Beyond his largely cold treatment of women, Jim shows a penchant for being bitter, lazy, and often downright mean — from his resentments against Pam to his long-standing feud with co-worker Dwight Schrute (Rainn Wilson) to his coldness toward people he deems unworthy of his friendship. Throughout the series, Jim pulls an escalating series of pranks on Dwight, which range from harmless to straight-up cruel. He's not much nicer to his boss, Michael Scott (Steve Carell), whose bumbling attempts to befriend Jim get sadder as time goes on. Besides being dismissive and unkind to Dwight and Michael, Jim sometimes turns that same behavior on his own wife, yelling at a stressed-out Pam over the phone when she fails to record their daughter's dance recital… you know, the recital he missed so he could prioritize a new business over his family. Pam soon breaks down in tears (while in the office) after Jim berates her. 

Jim also has an incredibly selfish side. In his marriage alone, he buys a house for himself and Pam without even asking her, saddles her with most of the responsibilities when it comes to their children, and takes a significant chunk of their savings to start his new business, Athlead/Althleap, which also requires him to be away from home for long periods of time. (Just like the house, he takes that money before checking with Pam, who's supposed to be his equal partner.) Perhaps most frustrating of all, he even tries to abandon Pam during Michael's famously disastrous dinner party, but unluckily for Jim, Pam shuts that situation down almost immediately. And as far as his job at Dunder Mifflin goes, Jim shows little to no desire to ever do any work, spending the majority of his time pulling pranks and goofing off, which has to be detrimental to the company as a whole.
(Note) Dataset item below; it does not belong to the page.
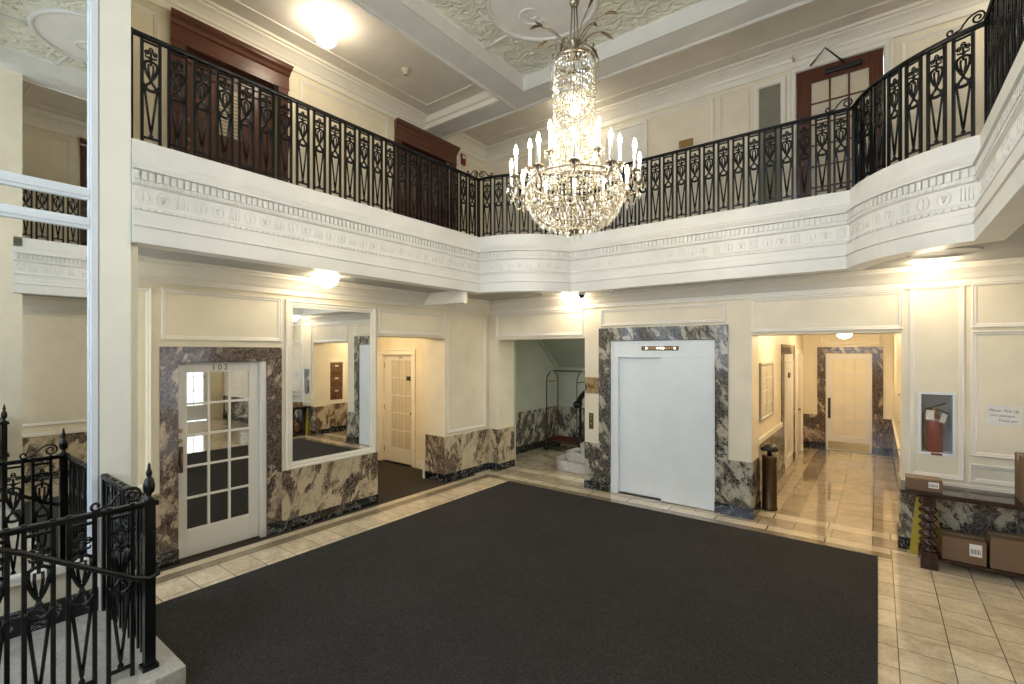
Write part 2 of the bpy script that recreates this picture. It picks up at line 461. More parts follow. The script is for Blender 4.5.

There's no doubt that Jim is flawed at best and actively a bad guy at worst, but is he really a sociopath? He doesn't show a ton of remorse for his actions and can be incredibly selfish, but that psychological label might be taking everything just a little bit too far. If anything, maybe fans of The Office can dispense with the idea that Jim Halpert is "perfect." He's not the best guy in the world, but on some level, he's only human, and certainly isn't some unattainable goal for which all men should strive. Unless you want to be selfish prankster who pines after a woman while she's engaged. To each their own, right?